Open hughesjs opened 1 year ago

hughesjs commented 1 year ago

I'm trying to write a C# PGFPlots SDK, so that I can take data crunched in C# and output PGFPlots LaTex.

This means that I need to understand all of the possible components that make up a PGFPlot definition so that I can create C# counterparts to these.

Unfortunately, looking at the official documentation there's a lot of "here's how you do X" but not a lot of "here are all of the possible fields that could go into an axis definition".

For instance, I'm tackling the axis definition first, perhaps this would be better referred to as the axis options, and so far, I have this:

public record AxisDefinition
{
    public string?

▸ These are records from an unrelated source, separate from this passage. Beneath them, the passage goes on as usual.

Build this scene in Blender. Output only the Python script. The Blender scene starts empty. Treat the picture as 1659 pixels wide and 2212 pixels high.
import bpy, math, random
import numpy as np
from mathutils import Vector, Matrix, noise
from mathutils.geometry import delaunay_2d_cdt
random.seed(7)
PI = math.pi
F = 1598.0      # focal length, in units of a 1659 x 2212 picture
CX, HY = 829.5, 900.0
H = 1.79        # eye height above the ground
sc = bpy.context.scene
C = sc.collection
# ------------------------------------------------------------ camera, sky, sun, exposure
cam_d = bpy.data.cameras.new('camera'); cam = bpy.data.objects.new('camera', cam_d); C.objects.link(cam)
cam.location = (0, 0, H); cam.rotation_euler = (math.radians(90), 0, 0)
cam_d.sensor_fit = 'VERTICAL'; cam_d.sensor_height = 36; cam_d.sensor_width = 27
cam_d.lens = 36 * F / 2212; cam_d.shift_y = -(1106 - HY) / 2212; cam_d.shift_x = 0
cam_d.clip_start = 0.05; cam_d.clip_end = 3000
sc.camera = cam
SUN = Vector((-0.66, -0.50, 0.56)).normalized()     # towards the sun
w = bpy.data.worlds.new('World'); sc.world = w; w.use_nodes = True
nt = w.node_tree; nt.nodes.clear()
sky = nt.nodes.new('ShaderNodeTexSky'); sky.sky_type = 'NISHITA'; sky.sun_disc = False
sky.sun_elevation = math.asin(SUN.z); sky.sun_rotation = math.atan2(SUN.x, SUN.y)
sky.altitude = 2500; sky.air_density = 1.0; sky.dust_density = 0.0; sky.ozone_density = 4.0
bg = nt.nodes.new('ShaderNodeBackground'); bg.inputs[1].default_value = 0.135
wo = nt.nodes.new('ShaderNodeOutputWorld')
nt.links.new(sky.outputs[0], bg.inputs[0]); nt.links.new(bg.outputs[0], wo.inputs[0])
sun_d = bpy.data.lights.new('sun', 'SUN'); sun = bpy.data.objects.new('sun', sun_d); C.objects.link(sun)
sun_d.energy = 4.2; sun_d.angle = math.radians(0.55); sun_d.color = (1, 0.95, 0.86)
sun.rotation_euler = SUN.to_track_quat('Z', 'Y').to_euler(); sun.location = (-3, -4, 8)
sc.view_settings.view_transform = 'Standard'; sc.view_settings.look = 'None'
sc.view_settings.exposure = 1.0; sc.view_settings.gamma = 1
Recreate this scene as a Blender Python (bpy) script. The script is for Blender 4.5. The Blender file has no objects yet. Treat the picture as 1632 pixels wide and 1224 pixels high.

XLabel { get; init; }
    public string? YLabel { get; init; }
    public float?  XMin   { get; init; }
    public float?  YMin   { get; init; }
    public float?  XMax   { get; init; }
    public float?  YMax   { get; init; }

    public List<float> XTicks { get; init; } = new();
    public List<float> YTicks { get; init; } = new();
}

However, I'm fairly sure this is far from comprehensive, and if I have to search for tonnes and tonnes of examples to find all the possible permutations for every command, I'll never finish this project.

What I really need is something that would tell me "here are all the options available for each command", the kind of thing you'd typically get when reading the manpage of a linux util.

Could someone point me towards this (if it exists) or where in the package source I could discern this? Apoliogies in advance, I've very much only ever written documents in LaTex so delving into the inner workings of a complex package such as this entirely unguided is a bit beyond me at this point.

hmenke commented 1 year ago

There is no spec and since TeX does not really have types, there is no structured representation in the source either.